Christophe Lambert est un écrivain plus qu’intéressant. Après un passage par le cinéma et la télévision, il devient un écrivain prolifique. Il commença son travail littéraire par un roman policier pour la jeunesse : Sitcom en péril, charge ironique sur la télévision puis se tourne vers la S-F avec La Nuit des mutants. L’ironie est toujours présente même lorsqu’il écrit un hommage aux films d’horreur de John Carpenter dans Le Souffle de Mars. Le cinéma reste présent dans toutes ses œuvres et il écrit un space opera en trois tome en écho à Star Wars : Les Chroniques d’Arkhadie.
Son Canine est un court texte poétique, écrit comme en aparté de ses longs récits et de manière quasiment aphoristique. Chaque segment, dans sa subite morsure, est lourd d’échos profonds. Mais sans y toucher ou presque, comme le prouve par exemple La tombe de Tino Rossi. Stockholm : « Combien de nuits tu nous as accompagnés ? Combien ? / … ceci n’est pas un jeu, c’est plus compliqué. /Pas de différence entre la réalité et l’imaginaire. Les deux peuvent te rendre malade ou te sauver. » A la manière du « vieux saltimbanque » du Baudelaire, l’auteur oppose l’art (populaire) et la nécessité afin de prouver que l’homme descend du songe. A une telle aune, si regarder un film à la télévision est assommant, l’éteindre n’arrange rien. Lambert le sait et il en a fait son beurre.

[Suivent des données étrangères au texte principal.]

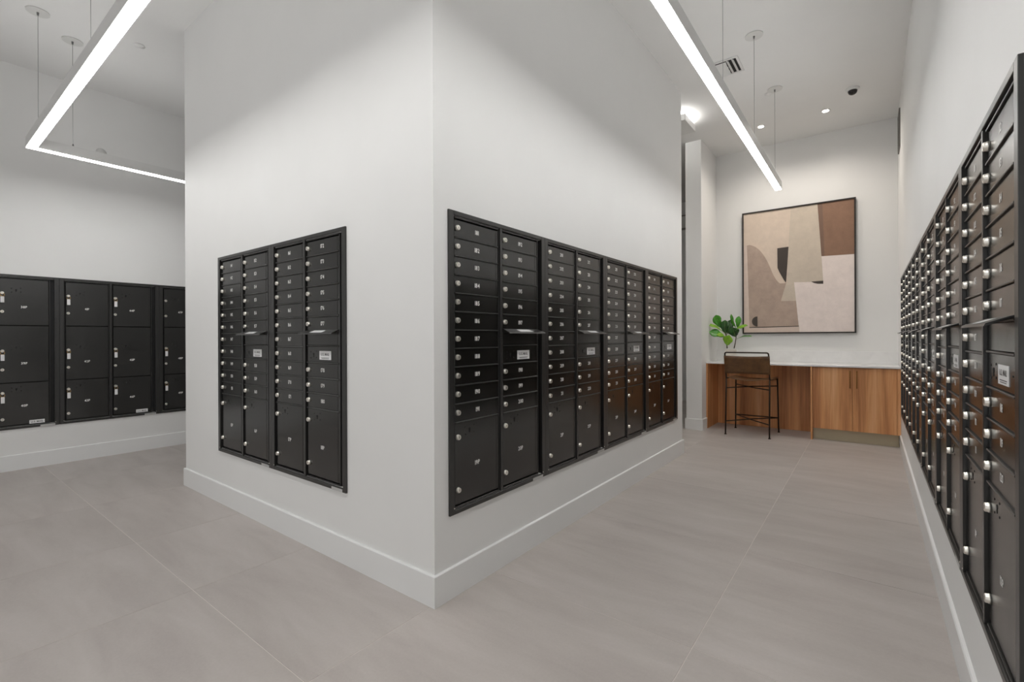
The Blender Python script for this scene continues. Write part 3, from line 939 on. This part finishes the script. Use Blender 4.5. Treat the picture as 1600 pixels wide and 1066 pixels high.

Preuve que le couple imaginaire et réalité se résume à une communauté réduite aux aguets. Ce qui n’empêche pas — bien au contraire — celui qui est plus racinien que cornélien d’aimer le chagrin mais sans en faire des tirades. Son minimalisme reste des plus efficients. S’y cultivent le doute et l’ambiguïté : « Il est possible d’être dans le même camp sans pour autant avoir les mêmes / convictions, du moins en partie, sinon ce serait une utopie, ou encore une dictature. / Messieurs, Mesdames, posez des bombes, s’il vous plaît. / Il faut faire les choses compromis. » D’où cette écriture de la désillusion où la seule tolérance tient au fait que les noms des cons ne sont jamais donnés.
Et cela nous arrange : nous le sommes tous un peu, n’hésitant jamais à mordre les mains qui nous caressent et à cultiver notre pusillanimité : elle nous fait découvrir la beauté moins dans notre compagne que chez celles des autres. Ce qui n’empêche pas l’auteur, après de tels tacles, d’appeler à une certaine mansuétude sinon pour le quidam du moins pour lui. Preuve que la bonne charité commence par soi-même. Le blasphème y jouxte l’adoration là où l’existence bat encore dans des couches denses aux couleurs presque absentes.
jean-paul gavard-perret
Christophe Lambert, Canine, Editions litterature mineure, Rouen, 2017.